[BEGIN]

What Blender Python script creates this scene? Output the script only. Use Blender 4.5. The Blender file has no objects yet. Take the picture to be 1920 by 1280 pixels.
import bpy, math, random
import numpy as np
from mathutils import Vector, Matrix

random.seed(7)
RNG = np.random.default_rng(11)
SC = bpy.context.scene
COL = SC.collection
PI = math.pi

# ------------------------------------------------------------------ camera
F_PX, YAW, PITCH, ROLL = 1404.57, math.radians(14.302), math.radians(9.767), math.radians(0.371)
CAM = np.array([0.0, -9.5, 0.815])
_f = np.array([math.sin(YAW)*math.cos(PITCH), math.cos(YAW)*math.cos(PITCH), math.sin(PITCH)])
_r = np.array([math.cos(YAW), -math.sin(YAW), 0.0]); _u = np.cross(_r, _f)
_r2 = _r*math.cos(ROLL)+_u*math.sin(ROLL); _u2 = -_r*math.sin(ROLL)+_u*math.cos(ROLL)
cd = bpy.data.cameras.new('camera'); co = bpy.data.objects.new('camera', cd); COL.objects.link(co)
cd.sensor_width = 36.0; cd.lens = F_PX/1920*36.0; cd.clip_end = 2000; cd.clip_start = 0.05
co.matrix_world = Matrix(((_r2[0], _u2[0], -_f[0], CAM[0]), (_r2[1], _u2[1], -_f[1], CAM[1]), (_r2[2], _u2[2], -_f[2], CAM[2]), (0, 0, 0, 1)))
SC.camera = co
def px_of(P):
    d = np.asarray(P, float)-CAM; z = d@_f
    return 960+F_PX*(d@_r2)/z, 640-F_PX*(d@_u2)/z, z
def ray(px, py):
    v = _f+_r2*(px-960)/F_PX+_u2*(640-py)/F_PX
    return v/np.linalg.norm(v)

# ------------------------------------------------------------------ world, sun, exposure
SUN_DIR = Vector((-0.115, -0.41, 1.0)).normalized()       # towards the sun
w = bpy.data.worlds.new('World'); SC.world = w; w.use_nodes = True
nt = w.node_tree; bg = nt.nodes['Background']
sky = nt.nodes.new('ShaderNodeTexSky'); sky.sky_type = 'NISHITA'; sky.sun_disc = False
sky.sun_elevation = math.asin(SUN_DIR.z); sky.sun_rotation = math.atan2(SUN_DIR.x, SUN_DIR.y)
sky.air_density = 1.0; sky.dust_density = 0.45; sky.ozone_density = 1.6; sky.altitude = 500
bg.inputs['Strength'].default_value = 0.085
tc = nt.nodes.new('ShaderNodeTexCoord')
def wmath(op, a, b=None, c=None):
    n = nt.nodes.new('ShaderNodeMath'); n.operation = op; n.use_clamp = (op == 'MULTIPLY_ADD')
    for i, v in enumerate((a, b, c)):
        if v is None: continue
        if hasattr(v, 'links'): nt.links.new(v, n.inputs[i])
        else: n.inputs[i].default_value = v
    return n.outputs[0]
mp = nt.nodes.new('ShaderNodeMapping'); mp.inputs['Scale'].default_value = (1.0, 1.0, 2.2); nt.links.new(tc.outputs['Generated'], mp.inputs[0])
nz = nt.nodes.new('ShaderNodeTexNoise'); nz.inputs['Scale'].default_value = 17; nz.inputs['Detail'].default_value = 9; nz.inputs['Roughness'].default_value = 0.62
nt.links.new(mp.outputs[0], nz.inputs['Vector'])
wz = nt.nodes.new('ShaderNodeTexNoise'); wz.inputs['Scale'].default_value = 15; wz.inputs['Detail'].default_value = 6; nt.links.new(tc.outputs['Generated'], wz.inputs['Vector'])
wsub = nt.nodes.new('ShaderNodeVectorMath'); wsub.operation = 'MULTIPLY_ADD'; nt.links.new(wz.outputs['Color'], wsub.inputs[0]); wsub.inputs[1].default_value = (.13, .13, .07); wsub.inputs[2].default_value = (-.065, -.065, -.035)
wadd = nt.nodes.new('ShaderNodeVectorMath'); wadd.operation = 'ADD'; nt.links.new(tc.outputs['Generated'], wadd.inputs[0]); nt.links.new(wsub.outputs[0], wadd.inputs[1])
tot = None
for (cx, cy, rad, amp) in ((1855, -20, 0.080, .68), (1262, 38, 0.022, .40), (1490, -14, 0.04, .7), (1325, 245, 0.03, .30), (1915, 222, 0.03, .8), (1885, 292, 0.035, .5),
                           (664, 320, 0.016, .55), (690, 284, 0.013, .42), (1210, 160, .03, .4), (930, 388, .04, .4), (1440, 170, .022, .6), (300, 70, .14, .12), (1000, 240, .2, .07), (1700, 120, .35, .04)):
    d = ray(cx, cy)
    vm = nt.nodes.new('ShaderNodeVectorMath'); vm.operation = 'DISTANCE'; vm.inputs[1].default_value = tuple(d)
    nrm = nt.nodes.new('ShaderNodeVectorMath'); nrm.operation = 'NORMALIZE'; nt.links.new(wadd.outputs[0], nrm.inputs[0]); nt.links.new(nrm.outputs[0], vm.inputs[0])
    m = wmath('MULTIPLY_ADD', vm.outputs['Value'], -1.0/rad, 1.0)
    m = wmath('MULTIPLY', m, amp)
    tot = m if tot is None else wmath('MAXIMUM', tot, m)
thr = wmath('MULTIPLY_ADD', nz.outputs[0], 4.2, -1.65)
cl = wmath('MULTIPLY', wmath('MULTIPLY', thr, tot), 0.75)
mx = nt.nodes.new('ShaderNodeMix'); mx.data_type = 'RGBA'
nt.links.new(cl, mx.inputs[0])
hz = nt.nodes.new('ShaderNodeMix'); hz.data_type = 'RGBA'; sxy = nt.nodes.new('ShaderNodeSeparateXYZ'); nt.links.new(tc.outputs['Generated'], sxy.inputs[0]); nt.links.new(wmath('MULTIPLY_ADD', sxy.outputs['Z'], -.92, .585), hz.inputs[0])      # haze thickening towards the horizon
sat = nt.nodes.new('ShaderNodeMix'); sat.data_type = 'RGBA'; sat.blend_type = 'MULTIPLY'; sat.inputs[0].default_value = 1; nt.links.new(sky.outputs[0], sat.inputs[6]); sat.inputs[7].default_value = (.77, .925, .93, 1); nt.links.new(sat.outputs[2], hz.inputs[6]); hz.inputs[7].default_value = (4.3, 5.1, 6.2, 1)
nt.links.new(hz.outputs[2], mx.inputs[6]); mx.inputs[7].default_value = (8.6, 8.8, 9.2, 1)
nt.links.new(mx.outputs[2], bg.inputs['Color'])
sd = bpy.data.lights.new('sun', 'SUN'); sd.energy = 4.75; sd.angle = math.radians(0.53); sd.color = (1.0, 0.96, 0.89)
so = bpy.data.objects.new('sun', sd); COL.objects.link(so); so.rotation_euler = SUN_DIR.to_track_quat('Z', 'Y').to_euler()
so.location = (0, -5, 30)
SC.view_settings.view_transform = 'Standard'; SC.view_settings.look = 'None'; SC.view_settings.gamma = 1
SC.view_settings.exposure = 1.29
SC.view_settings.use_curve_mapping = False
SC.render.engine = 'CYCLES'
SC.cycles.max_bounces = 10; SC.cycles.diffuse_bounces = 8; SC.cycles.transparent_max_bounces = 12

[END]

» **GOAL**
Give the lines again, exactly as they stand, from the beginning of the data through the line with "PI = math.pi".

» **TASK RESULT**
What Blender Python script creates this scene? Output the script only. Use Blender 4.5. The Blender file has no objects yet. Take the picture to be 1920 by 1280 pixels.
import bpy, math, random
import numpy as np
from mathutils import Vector, Matrix

random.seed(7)
RNG = np.random.default_rng(11)
SC = bpy.context.scene
COL = SC.collection
PI = math.pi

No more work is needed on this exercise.